§ DO THIS:
Quote the listing below word for word, stopping after the line that contains "PI = math.pi".
# SOURCE EXCERPT start
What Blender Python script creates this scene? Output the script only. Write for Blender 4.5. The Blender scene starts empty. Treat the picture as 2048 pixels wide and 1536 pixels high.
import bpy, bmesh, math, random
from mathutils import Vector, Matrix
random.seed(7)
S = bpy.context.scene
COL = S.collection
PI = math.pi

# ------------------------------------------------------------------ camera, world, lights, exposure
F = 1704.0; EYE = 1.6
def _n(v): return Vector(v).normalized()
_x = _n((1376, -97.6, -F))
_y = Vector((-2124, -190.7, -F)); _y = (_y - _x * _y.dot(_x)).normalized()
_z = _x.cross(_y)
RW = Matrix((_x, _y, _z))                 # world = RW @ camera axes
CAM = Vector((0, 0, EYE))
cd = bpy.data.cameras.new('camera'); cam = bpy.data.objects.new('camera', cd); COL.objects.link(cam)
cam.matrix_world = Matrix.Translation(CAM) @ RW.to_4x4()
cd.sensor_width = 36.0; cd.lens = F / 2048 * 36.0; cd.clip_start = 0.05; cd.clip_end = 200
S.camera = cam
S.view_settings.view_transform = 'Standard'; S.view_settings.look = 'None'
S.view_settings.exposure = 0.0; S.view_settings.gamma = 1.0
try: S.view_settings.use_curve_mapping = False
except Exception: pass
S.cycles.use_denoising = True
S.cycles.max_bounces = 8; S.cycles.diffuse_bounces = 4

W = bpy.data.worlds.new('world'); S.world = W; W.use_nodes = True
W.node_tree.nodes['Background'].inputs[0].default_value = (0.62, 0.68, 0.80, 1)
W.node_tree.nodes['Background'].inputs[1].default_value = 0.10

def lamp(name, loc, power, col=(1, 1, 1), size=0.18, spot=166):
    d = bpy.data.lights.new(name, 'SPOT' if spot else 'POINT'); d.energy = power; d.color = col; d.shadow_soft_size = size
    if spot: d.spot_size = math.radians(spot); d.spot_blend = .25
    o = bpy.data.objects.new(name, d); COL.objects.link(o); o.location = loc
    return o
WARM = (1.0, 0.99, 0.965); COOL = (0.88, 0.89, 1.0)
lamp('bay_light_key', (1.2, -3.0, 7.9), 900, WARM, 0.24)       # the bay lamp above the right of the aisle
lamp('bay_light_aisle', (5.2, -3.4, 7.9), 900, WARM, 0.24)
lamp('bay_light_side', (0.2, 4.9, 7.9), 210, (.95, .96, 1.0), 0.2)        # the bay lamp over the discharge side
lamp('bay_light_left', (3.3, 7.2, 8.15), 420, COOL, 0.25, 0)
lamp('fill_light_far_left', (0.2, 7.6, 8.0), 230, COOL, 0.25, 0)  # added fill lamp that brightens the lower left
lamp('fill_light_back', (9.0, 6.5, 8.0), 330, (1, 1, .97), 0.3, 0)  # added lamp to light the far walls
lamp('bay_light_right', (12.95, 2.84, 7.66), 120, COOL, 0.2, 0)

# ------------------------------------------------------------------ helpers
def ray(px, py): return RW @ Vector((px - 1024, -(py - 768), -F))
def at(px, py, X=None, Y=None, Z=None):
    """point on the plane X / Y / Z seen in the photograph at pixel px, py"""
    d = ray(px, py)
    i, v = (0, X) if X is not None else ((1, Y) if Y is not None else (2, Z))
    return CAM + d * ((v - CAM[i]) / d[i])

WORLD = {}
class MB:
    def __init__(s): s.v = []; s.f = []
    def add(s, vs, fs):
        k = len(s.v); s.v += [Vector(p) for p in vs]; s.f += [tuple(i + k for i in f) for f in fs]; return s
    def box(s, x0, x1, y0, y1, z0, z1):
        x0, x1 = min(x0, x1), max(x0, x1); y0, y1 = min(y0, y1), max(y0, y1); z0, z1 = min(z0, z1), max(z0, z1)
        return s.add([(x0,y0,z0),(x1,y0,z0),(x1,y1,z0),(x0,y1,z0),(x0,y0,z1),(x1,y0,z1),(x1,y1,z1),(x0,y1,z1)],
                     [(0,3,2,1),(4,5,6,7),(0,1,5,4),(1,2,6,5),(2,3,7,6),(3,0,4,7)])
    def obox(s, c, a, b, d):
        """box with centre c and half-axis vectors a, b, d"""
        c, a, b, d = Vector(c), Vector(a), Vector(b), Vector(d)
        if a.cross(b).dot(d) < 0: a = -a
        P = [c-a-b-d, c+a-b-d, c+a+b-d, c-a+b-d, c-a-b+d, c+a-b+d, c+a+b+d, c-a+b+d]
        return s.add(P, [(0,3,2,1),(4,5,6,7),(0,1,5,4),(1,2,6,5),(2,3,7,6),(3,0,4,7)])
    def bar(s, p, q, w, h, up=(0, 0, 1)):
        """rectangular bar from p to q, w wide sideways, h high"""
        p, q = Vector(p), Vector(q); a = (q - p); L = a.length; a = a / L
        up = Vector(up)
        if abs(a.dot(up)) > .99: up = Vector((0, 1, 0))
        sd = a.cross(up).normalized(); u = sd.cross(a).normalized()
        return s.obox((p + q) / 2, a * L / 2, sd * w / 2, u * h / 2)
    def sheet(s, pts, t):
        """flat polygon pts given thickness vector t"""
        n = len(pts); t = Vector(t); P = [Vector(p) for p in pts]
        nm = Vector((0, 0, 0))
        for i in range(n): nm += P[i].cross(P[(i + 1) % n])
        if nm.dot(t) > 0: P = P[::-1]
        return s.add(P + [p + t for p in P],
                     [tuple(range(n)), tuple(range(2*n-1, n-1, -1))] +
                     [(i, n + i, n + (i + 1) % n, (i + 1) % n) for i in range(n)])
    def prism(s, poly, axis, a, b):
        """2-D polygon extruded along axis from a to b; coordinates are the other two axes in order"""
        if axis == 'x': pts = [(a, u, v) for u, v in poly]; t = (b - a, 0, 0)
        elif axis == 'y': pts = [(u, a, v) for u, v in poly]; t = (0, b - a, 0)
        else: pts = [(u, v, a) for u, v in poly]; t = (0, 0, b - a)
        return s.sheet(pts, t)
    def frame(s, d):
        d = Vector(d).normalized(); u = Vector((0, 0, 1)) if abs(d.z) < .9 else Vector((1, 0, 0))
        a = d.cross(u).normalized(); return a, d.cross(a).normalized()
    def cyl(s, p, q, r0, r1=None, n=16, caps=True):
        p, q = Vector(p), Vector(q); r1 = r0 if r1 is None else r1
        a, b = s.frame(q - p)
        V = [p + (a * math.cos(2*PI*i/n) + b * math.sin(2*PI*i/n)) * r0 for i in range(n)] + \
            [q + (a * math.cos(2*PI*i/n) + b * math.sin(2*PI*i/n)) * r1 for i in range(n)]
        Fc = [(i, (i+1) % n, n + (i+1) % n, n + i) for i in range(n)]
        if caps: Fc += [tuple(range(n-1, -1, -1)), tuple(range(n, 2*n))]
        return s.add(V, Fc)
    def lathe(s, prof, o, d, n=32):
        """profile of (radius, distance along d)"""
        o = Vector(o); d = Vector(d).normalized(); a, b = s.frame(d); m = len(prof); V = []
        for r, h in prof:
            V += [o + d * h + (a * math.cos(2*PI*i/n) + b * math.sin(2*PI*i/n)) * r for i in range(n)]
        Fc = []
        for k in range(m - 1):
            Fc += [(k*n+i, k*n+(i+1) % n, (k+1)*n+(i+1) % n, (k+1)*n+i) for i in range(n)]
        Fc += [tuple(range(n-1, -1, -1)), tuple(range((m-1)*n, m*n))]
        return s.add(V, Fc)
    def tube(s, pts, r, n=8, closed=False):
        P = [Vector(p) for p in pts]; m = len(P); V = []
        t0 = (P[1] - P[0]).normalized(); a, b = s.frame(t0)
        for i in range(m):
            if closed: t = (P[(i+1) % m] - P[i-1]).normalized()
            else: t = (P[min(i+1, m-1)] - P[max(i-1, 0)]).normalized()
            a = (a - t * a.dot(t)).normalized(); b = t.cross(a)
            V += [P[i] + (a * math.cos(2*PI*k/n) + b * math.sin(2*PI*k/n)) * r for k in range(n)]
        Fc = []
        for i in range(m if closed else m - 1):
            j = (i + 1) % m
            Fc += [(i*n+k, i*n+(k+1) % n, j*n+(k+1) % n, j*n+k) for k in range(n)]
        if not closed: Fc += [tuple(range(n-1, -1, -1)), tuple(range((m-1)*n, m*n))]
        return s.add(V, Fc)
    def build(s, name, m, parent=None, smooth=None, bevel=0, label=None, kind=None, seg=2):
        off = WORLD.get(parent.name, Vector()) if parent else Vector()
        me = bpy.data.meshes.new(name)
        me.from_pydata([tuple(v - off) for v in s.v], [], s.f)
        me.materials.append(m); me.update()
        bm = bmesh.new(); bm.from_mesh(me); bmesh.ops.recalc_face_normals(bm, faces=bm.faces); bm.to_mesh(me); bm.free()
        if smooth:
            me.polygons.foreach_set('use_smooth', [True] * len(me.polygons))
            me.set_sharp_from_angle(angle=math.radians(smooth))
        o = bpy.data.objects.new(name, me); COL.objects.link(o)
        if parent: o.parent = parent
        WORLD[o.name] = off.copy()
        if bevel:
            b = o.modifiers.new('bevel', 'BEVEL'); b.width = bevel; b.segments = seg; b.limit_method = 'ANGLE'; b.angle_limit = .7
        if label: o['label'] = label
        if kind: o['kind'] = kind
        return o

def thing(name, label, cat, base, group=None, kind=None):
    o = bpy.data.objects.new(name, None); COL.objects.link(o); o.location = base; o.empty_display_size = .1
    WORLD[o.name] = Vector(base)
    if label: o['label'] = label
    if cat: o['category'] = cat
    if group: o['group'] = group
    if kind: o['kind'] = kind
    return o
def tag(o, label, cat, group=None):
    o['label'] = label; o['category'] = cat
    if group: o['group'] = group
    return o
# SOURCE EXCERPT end
§ SOLUTION TO THIS PROBLEM:
What Blender Python script creates this scene? Output the script only. Write for Blender 4.5. The Blender scene starts empty. Treat the picture as 2048 pixels wide and 1536 pixels high.
import bpy, bmesh, math, random
from mathutils import Vector, Matrix
random.seed(7)
S = bpy.context.scene
COL = S.collection
PI = math.pi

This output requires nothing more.